As such, I was delighted to have the opportunity to take in The Queen Of Spades at the BFI Southbank this week. Dickinson had been hired to direct this adaptation of Pushkin's famous short story at just three days' notice after Rodney Auckland dropped out, making ingenious use of a small budget to produce a truly frightening study in madness and the supernatural despite coming to the project cold, being entirely unfamiliar with the tale. Pushkin's 'Queen Of Spades' (1833), also repurposed for an opera by Tchaikovsky in 1890, tells of Suvorin, a dashing Russian army officer, and his growing obsession with learning "the secret of the cards" from a dying countess so that he may gamble his way to wealth and glory.

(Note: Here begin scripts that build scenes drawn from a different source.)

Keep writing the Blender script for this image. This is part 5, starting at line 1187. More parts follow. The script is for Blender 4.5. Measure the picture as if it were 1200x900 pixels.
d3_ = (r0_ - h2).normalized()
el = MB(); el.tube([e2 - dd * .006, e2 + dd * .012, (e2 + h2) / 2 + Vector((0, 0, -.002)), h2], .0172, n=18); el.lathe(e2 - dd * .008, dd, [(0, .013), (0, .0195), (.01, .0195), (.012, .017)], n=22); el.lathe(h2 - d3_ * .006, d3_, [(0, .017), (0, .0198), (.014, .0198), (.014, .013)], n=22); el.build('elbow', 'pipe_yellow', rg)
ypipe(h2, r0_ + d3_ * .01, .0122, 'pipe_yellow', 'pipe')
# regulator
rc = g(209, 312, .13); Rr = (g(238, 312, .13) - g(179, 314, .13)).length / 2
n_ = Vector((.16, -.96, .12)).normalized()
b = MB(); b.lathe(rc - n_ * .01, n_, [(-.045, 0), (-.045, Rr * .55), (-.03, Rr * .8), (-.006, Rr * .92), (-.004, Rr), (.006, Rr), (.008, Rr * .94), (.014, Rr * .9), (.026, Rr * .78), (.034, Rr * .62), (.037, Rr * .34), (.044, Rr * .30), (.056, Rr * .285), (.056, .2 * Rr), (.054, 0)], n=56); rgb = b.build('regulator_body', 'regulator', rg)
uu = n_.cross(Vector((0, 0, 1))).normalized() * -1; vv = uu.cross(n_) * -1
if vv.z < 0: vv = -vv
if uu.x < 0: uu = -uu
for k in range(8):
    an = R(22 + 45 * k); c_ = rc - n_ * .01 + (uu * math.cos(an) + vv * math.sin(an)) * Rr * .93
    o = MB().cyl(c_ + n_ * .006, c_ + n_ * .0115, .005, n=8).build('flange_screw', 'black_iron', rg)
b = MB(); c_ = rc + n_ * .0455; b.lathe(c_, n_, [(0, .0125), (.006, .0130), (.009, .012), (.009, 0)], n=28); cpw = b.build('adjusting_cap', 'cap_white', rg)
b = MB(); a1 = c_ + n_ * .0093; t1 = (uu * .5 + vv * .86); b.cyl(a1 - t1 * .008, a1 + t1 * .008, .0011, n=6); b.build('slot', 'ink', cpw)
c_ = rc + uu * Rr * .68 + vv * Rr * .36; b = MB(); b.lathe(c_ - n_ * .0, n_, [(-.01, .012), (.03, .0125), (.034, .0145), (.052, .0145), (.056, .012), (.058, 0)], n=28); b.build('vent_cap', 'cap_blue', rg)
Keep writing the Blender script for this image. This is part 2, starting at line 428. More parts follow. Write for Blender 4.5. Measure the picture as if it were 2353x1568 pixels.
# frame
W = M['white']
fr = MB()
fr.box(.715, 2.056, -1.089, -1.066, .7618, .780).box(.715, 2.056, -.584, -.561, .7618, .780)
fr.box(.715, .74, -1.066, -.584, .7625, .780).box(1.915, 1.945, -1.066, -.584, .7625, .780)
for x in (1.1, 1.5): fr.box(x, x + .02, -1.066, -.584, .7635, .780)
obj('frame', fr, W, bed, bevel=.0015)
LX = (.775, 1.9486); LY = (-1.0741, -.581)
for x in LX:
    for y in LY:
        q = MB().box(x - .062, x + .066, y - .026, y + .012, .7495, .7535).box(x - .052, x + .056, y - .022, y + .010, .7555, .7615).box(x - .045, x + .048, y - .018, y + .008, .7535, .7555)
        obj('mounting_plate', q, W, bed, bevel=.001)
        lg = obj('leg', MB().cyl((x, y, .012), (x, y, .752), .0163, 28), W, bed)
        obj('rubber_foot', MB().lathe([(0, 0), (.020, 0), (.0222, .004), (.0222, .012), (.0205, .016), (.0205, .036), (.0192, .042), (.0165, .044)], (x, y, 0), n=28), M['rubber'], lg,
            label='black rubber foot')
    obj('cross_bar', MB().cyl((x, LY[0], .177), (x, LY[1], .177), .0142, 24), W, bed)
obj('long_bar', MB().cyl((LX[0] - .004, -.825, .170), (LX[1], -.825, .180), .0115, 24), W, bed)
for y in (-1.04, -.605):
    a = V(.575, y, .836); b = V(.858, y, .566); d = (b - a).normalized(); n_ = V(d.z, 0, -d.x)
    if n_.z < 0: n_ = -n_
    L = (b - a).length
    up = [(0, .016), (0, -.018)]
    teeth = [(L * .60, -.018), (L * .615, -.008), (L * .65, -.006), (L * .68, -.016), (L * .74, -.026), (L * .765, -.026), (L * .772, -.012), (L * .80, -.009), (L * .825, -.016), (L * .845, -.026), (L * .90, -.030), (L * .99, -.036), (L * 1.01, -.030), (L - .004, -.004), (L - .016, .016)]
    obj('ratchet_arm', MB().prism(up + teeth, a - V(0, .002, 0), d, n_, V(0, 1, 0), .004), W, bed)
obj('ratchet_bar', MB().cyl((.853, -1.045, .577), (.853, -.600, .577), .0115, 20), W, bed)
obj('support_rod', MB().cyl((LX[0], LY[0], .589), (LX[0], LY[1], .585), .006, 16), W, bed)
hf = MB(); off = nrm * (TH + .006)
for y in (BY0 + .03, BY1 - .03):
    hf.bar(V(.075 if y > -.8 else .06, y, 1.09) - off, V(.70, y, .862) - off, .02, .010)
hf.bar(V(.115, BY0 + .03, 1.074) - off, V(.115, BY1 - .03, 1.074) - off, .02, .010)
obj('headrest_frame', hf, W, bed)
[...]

With a cast led by Walbrook (again) and the great stage actress Edith Evans already in place, Dickinson and producer Anatole de Grunwald were forced to work frantically by night rewriting the original screenplay by Auckland and Arthur Boys to suit their purposes in time for the next day's'shooting. Their shoe-string production was hindered not only by financial constraints but also by the limited amount of space available at the studios in Welwyn Garden City, where the cast and crew found themselves on a lot too small to accommodate a horse-drawn carriage. Dickinson nevertheless managed to turn adversity to his advantage, positioning his roving camera at such angles as to mask the difficulty and using minimal lighting and candles to cast long shadows and build atmosphere in the manner of German Expressionism.

Dickinson's Queen Of Spades further benefits from some fabulous costumes and sets by Oliver Messel and appropriately theatrical turns from Walbrook, Evans and Yvonne Mitchell. It also retains a pleasingly British flavour, in amongst the onion domes of St. Petersburg, thanks to its choice selection of Dickensian supporting players, with the likes of Miles Malleson and Athene Seyler cropping up as a notary and exasperated princess respectively. The result is a Gothic horror to rival Murnau's Faust (1926) or Cocteau's La Belle Et La Bête (1946).